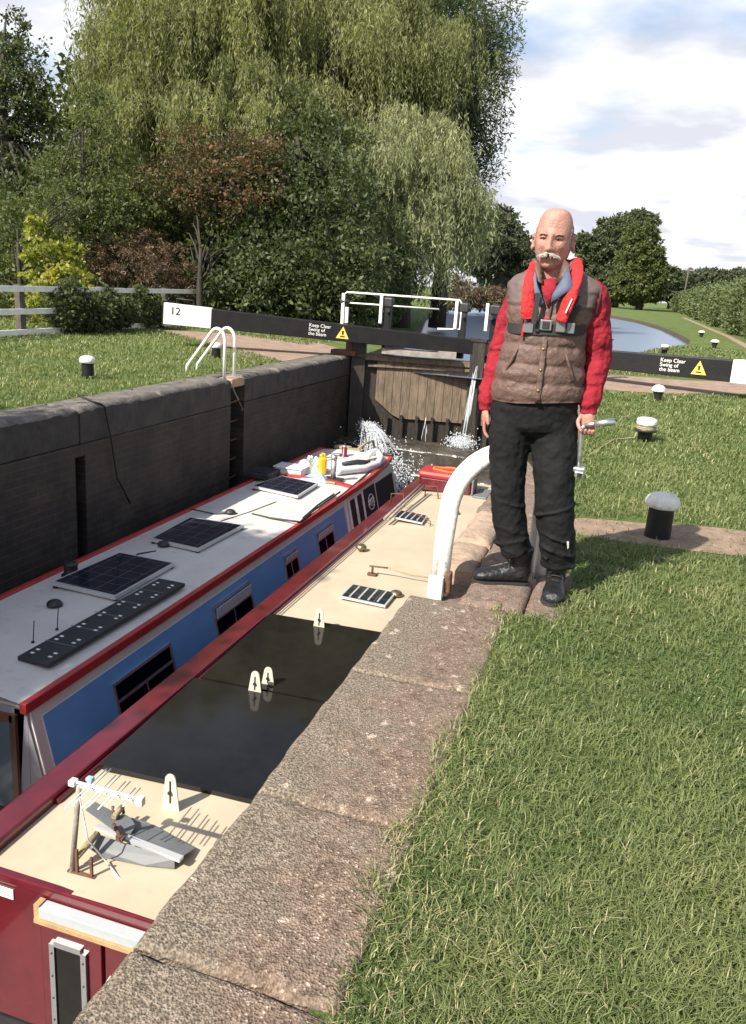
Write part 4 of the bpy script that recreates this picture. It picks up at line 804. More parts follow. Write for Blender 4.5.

==

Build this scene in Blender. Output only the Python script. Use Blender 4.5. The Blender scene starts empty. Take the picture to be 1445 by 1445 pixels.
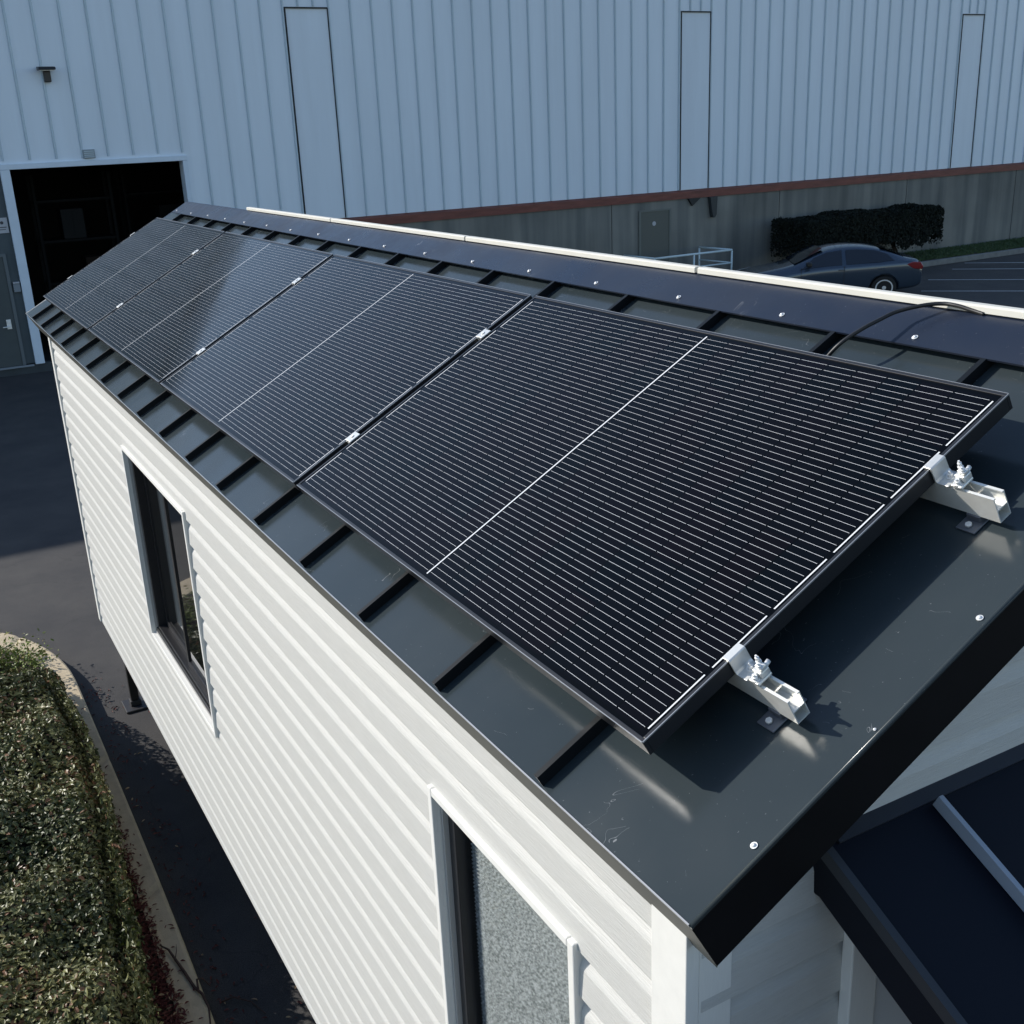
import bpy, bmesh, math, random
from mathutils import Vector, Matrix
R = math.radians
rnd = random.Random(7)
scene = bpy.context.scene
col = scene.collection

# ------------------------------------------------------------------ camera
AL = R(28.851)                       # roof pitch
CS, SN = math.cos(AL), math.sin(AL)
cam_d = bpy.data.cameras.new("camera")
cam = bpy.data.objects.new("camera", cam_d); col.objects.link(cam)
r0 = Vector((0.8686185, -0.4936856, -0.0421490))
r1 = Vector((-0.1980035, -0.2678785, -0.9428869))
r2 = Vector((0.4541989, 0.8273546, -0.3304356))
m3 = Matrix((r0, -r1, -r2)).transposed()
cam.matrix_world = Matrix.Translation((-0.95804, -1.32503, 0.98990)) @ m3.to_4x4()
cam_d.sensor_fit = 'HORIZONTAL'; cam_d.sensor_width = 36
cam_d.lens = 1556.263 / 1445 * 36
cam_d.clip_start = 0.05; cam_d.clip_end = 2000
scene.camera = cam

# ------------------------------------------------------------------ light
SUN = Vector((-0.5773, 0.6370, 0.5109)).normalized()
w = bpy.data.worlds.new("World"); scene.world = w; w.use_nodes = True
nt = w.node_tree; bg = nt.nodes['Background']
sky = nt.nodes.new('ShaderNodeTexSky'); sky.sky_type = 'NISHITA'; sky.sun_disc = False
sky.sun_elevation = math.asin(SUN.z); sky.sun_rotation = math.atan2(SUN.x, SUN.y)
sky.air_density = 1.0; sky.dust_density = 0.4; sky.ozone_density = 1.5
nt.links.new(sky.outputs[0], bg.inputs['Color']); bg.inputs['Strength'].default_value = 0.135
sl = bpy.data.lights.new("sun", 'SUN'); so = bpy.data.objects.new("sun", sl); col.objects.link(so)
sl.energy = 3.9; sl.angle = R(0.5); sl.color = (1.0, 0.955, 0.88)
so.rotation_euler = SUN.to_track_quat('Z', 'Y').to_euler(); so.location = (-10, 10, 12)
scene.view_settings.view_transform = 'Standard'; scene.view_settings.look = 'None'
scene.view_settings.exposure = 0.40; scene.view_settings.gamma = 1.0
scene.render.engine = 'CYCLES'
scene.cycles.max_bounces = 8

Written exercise
Starting at the line containing "Build this scene" and ending at the line containing "scene.camera = cam", copy those lines exactly, both included, and nothing more. Leave out any picture.

The output
Build this scene in Blender. Output only the Python script. Use Blender 4.5. The Blender scene starts empty. Take the picture to be 1445 by 1445 pixels.
import bpy, bmesh, math, random
from mathutils import Vector, Matrix
R = math.radians
rnd = random.Random(7)
scene = bpy.context.scene
col = scene.collection

# ------------------------------------------------------------------ camera
AL = R(28.851)                       # roof pitch
CS, SN = math.cos(AL), math.sin(AL)
cam_d = bpy.data.cameras.new("camera")
cam = bpy.data.objects.new("camera", cam_d); col.objects.link(cam)
r0 = Vector((0.8686185, -0.4936856, -0.0421490))
r1 = Vector((-0.1980035, -0.2678785, -0.9428869))
r2 = Vector((0.4541989, 0.8273546, -0.3304356))
m3 = Matrix((r0, -r1, -r2)).transposed()
cam.matrix_world = Matrix.Translation((-0.95804, -1.32503, 0.98990)) @ m3.to_4x4()
cam_d.sensor_fit = 'HORIZONTAL'; cam_d.sensor_width = 36
cam_d.lens = 1556.263 / 1445 * 36
cam_d.clip_start = 0.05; cam_d.clip_end = 2000
scene.camera = cam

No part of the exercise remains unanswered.